THE BATTALION: Did you have to make “that call” to the families? Was that your job as part of the CIRT?
GOODMAN: It was not my job to call them. We had other CIRT members and people in the vice president’s office that made those phone calls. But many of [the families] just drove straight here, not knowing. They woke up at six in the morning hearing that the stack had collapsed, and by early that morning the phone lines were jammed … We identified about 4 o’clock that morning that we needed to have a family assembly point, and that became the MSC. What we told them to do was not to come to the site, because there was nothing they could do there. They all went to the MSC and there was a check in place … and when we couldn’t find them [students of the families] then generally it was a matter of identifying them out at the site and that’s what I had to go do … This was probably the toughest part, but we had bodies that we had to line up.
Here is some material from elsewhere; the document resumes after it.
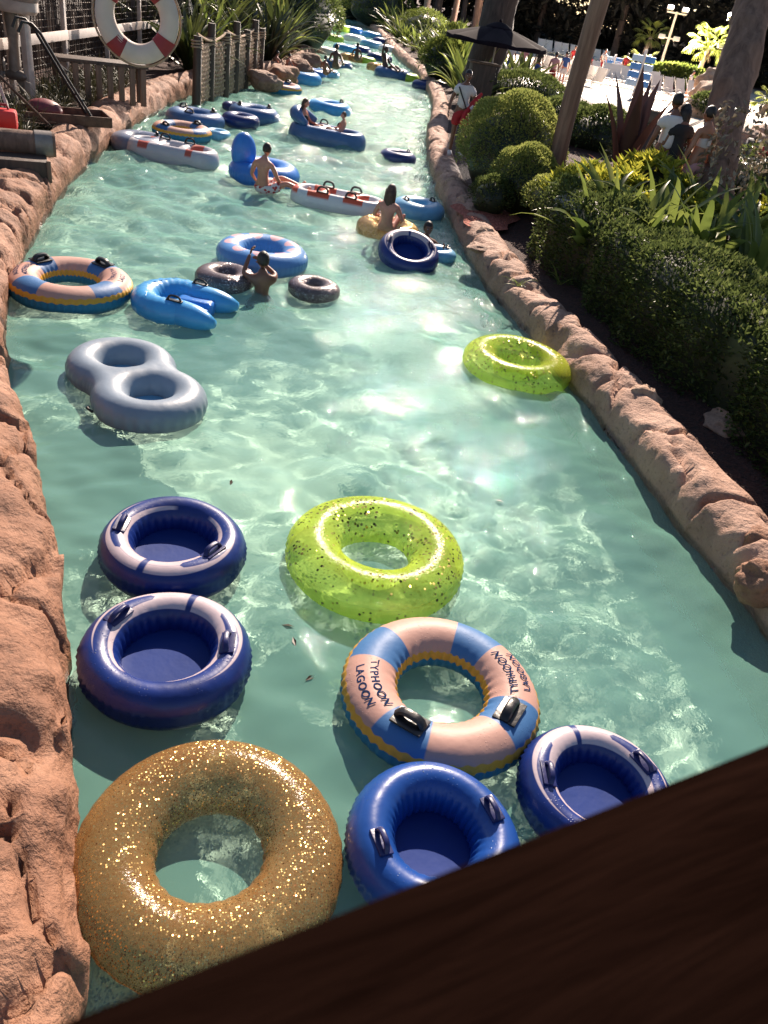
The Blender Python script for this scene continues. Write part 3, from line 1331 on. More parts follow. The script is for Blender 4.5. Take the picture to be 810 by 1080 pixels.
# far cluster
FAR = [
    (318, 83, 44, M_SKY, 'sky blue ring just behind the orange checked ring', 1),
    (303, 72, 36, M_LBLUE, 'light blue ring carrying two bathers near the left bank', 0),
    (331, 78, 28, M_BLUE, 'royal blue small ring between two sky blue floats', 0),
    (345, 78, 27, M_LBLUE, 'translucent light blue ring beside the royal blue small ring', 0),
    (357, 69, 30, M_SLATE, 'slate blue ring carrying the dark man', 0),
    (370, 62, 26, M_GOLD_G, 'gold glitter ring in the far cluster', 0),
    (386, 64, 22, M_LIME, 'lime ring in the far cluster beside the gold glitter ring', 0),
    (414, 79, 40, M_SLATE, 'slate blue float under the bather with a raised arm', 0),
    (430, 82, 26, M_LIME, 'lime ring touching the slate blue float of the arm raising bather', 0),
    (449, 91, 30, M_NAVY, 'navy tube far off against the right kerb', 0),
    (400, 62, 28, M_NAVY, 'navy tube behind the bather with a raised arm', 0),
    (350, 41, 26, M_LIME, 'lime ring nearer of two far up the river', 0),
    (360, 31, 26, M_LIME, 'lime ring farther of two far up the river', 0),
    (374, 42, 26, M_WHITEV, 'white ring far up the river beside a lime ring', 0),
    (392, 38, 22, M_SKY, 'sky blue ring by the far kerb bend', 0),
    (392, 48, 26, M_LBLUE, 'light blue ring between the white rings up the river', 0),
    (411, 53, 25, M_WHITEV, 'white ring close to the far right kerb', 0),
    (337, 20, 26, M_SKY, 'sky blue ring farthest up the river', 0),
    (364, 52, 27, M_SKY, 'sky blue ring behind the broad backed man', 0),
    (380, 53, 24, M_NAVY, 'navy ring behind the small bather in the gold ring', 0),
    (345, 55, 26, M_WHITEV, 'white ring close behind the boulders at the point', 0),
    (372, 33, 24, M_BLUE, 'royal blue ring just beyond the two lime rings', 0),
    (350, 24, 24, M_WHITEV, 'white ring near the sky blue ring farthest up the river', 0),
    (404, 45, 24, M_NAVY, 'navy ring against the far right kerb bend', 0),
    (399, 72, 26, M_GOLD_G, 'gold ring touching the float of the arm raising bather', 0),
]
for (px, py, n, m, lab, g) in FAR:
    plain_ring(px, py, n, .3, lab, m, k=.2, z=.1, grips=g)



rg = [o for o in bpy.data.objects if o.get('label', '').startswith('blue ring with pale rim')][0]
mb = MB()
mb.ball((-.42, -.05, .34), (.24, .22, .36), 20)
mb.build('headrest', M_BLUE, rg, angle=180)
lm = leaf_mat('dead leaves', (.03, .018, .01), (.09, .055, .03))
for i, (px, py, lb) in enumerate([(297, 659, 'small dark leaf floating below the larger lime glitter ring'), (312, 682, 'curled dark leaf floating beside the checked ring'), (333, 712, 'tiny leaf on the water just left of the checked ring'),
                                  (522, 527, 'dark leaf adrift in the glinting water'), (243, 512, 'narrow leaf adrift above the navy and white tubes')]):
    mb = MB()  # inner dark volume added to stop light passing through the hedge
    V, F = leaf_arrays(np.array([[0, 0, 0.0]]), np.array([[math.cos(i * 2.), math.sin(i * 2.), .05]]), .085, .028)
    mb.arrays(V, F)
    o = mb.build('leaf', lm, None, loc=at(px, py, .012))
    tag(o, lb, 'leaf')


# ------------------------------------------------------------------ people
def skin_mat(name, col):
    k = NT(name)
    f = k.noise(7, 4)
    c = k.ramp(f, [(.3, tuple(x * .85 for x in col)), (.7, tuple(min(1, x * 1.12) for x in col))])
    k.p(Base_Color=c, Roughness=.42)
    k.b.inputs['Subsurface Weight'].default_value = .08
    k.b.inputs['Subsurface Radius'].default_value = (.02, .008, .004)
    return k.m


SK_FAIR = skin_mat('fair sunburnt skin', (.56, .25, .17))
SK_MID = skin_mat('tanned skin', (.40, .18, .105))
SK_BROWN = skin_mat('brown skin', (.20, .085, .05))
SK_DARK = skin_mat('dark brown skin', (.085, .038, .026))
M_EYE = simple('eye white', (.7, .68, .66), .25, .02)
M_PUPIL = simple('dark eye', (.02, .014, .01), .2, .02)
M_LIP = simple('lips', (.34, .09, .075), .4, .05)
M_HAIR = simple('dark brown hair', (.022, .012, .008), .45, .4, 30, .6, 90)
M_HAIRB = simple('brown hair', (.065, .030, .016), .45, .4, 30, .6, 90)
C_WHITE = simple('white cloth', (.66, .60, .58), .8, .08, 8, .3, 60)
C_RED = simple('red cloth', (.42, .018, .022), .75, .15, 8, .3, 60)
C_BLACK = simple('black cloth', (.018, .016, .018), .8, .2, 8, .3, 60)
C_PINK = simple('pink cloth', (.62, .30, .30), .8, .1, 8, .3, 60)
C_BLUE = simple('blue cloth', (.04, .09, .28), .8, .15, 8, .3, 60)


def trunks_mat():
    k = NT('red and white swim shorts')
    v = k.vor(16.0)
    k.p(Base_Color=k.mix(k.ss(v['Distance'], .42, .03), (.45, .03, .03), (.72, .64, .62)), Roughness=.7)
    return k.m


C_TRUNKS = trunks_mat()

STAND = dict(pelvis=(0, 0, .95), waist=(0, .01, 1.1), chest=(0, .01, 1.28), upper=(0, .02, 1.40), neck=(0, .01, 1.50), skull=(0, -.02, 1.56),
             shl=(.17, .02, 1.41), shr=(-.17, .02, 1.41), ell=(.24, .03, 1.14), elr=(-.24, .03, 1.14),
             wrl=(.27, -.05, .90), wrr=(-.27, -.05, .90), hil=(.095, 0, .90), hir=(-.095, 0, .90),
             knl=(.10, -.02, .50), knr=(-.10, -.02, .50), anl=(.10, .02, .09), anr=(-.10, .02, .09), tol=(.12, -.13, .035), tor=(-.12, -.13, .035))
RAD = dict(pelvis=.125, waist=.112, chest=.125, upper=.105, neck=.055, skull=.055, sh=.062, el=.042, wr=.028, hi=.09, kn=.06, an=.038, to=.034)
ORDER = ['pelvis', 'waist', 'chest', 'upper', 'neck', 'skull', 'shl', 'ell', 'wrl', 'shr', 'elr', 'wrr', 'hil', 'knl', 'anl', 'tol', 'hir', 'knr', 'anr', 'tor']
EDGES = [('pelvis', 'waist'), ('waist', 'chest'), ('chest', 'upper'), ('upper', 'neck'), ('neck', 'skull'), ('upper', 'shl'), ('shl', 'ell'), ('ell', 'wrl'),
         ('upper', 'shr'), ('shr', 'elr'), ('elr', 'wrr'), ('pelvis', 'hil'), ('hil', 'knl'), ('knl', 'anl'), ('anl', 'tol'), ('pelvis', 'hir'), ('hir', 'knr'), ('knr', 'anr'), ('anr', 'tor')]


def rad_of(j):
    return RAD[j] if j in RAD else RAD[j[:2]]


SUB = [('SUBSURF', dict(levels=1, render_levels=1))]


def skin_graph(name, J, names, edges, s, grow=0.0, fac=1.0, radii=None):
    idx = {n: i for i, n in enumerate(names)}
    V = [tuple(c * s for c in J[n]) for n in names]
    R = [((radii[n] if radii and n in radii else rad_of(n)) * fac + grow) * s for n in names]
    return baked(name, V, [(idx[a], idx[b]) for a, b in edges], [], SUB, [], 'mesh', skin=R)


def mesh_into(mb, me, mi=0):
    mb.add([v.co.copy() for v in me.vertices], [tuple(p.vertices) for p in me.polygons], mi)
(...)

We had created basically a makeshift morgue out of a bunch of Aggie busses. We kind of parked them in a square so that no one could see back there and we would walk the family members back there and they would either identify them. That was the tough part. Sometimes, if family members weren’t there, we had to use other students, and that was also tough.
THE BATTALION: What were some instances that you observed that most students haven’t heard before in those first few hours?
GOODMAN: Well unbeknownst to me, because I was out at the scene, there was a lot of things going on behind the scenes. You had a whole candlelight vigil being planned for the next night … [at] Reed Arena … you had President Bush 41 there in attendance. Rick Perry was there. You had a number of dignitaries who came just because, and all of that had been coordinated by students and attended by students. All while the recovery efforts were still going on … The students were trying to find a way to make sense of all this, all that was happening and they did it together.